Door de voortdurende vluchtelingencrises over de hele wereld en de verschillende meningen over de manier waarop we ermee om moeten gaan, moet ik vaak denken aan het beginsel in Mosiah 4:19: ‘Want zie, zijn wij niet allen bedelaars? Zijn wij niet allen afhankelijk van hetzelfde Wezen, namelijk God, voor al ons bezit, voor zowel voedsel als kleding, en voor goud en voor zilver en voor alle rijkdommen van allerlei aard die wij bezitten?’

Het is mijn gebed dat wij eens mogen beseffen dat wij inderdaad allen bedelaars zijn. We hebben allemaal soms hulp nodig, en ik geloof nu sterk dat onze hemelse Vader van ons verwacht dat wij leren van het onvermijdelijke lijden dat in het sterfelijk leven om ons heen gebeurt. We kunnen leren om mensen in nood lief te hebben en te dienen.

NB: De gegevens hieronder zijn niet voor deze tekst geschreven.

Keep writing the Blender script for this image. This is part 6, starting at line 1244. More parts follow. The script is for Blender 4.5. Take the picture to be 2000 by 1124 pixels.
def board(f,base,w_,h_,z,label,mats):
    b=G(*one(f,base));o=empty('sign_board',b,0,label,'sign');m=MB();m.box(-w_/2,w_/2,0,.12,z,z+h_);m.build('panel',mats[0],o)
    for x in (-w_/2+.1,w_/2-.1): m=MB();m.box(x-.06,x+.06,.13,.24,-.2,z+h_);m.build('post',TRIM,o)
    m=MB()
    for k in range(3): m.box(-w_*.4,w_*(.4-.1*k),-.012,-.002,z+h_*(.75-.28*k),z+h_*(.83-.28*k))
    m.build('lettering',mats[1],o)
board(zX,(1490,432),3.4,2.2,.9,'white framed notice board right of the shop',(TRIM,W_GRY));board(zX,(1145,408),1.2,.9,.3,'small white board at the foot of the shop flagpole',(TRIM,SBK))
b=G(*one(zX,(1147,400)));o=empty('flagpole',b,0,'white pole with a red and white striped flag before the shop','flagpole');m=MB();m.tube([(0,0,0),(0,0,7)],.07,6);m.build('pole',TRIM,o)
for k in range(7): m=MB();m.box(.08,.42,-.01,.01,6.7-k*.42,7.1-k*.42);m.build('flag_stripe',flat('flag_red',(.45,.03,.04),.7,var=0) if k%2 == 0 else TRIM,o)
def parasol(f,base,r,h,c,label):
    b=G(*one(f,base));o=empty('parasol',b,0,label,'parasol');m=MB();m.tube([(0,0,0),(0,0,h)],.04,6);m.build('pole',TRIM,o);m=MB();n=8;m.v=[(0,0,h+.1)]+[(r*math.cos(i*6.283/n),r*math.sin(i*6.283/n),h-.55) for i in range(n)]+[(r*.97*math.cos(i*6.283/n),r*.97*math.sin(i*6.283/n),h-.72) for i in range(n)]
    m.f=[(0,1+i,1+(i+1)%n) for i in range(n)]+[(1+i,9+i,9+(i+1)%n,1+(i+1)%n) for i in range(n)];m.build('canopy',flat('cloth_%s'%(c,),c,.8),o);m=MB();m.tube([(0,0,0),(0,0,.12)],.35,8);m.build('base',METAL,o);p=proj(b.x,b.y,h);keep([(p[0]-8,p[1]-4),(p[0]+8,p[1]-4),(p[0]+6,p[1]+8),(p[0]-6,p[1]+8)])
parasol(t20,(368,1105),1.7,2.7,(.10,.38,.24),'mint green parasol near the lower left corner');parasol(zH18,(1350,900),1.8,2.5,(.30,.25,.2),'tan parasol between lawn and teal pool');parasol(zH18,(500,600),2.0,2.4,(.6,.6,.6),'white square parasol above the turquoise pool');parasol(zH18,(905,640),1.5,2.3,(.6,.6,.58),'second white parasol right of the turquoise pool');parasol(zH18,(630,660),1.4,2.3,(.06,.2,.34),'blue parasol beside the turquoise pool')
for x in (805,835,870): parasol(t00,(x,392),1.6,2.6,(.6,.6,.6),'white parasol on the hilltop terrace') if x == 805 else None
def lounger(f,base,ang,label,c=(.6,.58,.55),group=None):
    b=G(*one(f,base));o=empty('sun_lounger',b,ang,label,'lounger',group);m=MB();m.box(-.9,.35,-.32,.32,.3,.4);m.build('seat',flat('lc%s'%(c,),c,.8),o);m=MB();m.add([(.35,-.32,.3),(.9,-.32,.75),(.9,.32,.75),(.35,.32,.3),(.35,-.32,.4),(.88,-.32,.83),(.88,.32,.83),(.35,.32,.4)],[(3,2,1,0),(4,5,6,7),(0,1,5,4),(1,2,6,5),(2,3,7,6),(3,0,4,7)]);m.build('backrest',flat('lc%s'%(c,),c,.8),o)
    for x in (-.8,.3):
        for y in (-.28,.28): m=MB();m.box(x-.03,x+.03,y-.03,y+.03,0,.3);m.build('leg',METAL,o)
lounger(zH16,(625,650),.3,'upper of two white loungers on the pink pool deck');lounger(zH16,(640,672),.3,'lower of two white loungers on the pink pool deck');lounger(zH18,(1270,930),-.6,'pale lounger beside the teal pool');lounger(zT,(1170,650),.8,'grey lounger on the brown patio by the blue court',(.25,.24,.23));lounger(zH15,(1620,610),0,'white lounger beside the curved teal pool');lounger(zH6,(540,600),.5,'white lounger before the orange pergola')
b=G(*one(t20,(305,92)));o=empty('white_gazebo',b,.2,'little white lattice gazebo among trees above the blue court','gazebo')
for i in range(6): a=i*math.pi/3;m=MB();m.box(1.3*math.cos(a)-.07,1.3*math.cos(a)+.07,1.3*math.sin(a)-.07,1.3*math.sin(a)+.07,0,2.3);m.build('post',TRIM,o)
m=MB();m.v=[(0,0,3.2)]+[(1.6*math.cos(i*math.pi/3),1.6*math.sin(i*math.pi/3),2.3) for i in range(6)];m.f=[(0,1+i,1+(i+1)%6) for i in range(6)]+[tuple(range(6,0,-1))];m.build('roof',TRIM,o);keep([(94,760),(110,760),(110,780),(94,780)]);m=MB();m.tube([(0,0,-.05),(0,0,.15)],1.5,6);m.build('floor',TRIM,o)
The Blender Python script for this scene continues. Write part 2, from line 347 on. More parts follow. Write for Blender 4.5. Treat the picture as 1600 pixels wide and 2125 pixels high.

Ervaringen zoals dienen in een vluchtelingenkamp geven ons de kans om nederiger, begripvoller en medelevender te worden. En ze bieden ons de heilige eer en het voorrecht om onze broeders en zusters de hand te reiken, en ware, volmaakte christelijke liefde voor elkaar te ontwikkelen.

Ik wist al dat God zoveel van de vluchtelingen hield dat Hij anderen zond om ze te helpen. Maar nu begrijp ik ook dat Hij net zoveel van mij houdt en dat ik van hen mag leren.

Aan het begin van mijn dienstbetoon voelde ik me ontmoedigd en nutteloos, en ik wilde zo graag elk probleem oplossen, of tenminste meer doen dan alleen thee serveren aan die mensen die dat zo verdienden. Maar uiteindelijk zag ik de grotere effecten van wat ik daar eigenlijk deed. Wat mijn roeping daar eigenlijk was: het verspreiden van hoop, goedheid en licht in een steeds donkerdere wereld.

Wij zijn allemaal kinderen van hemelse ouders, en we kunnen veel doen om elkaar te helpen, waar we ook zijn.

Noot

  1. Patrick Kearon, ‘Toevlucht voor de storm’, Liahona, mei 2016, 112.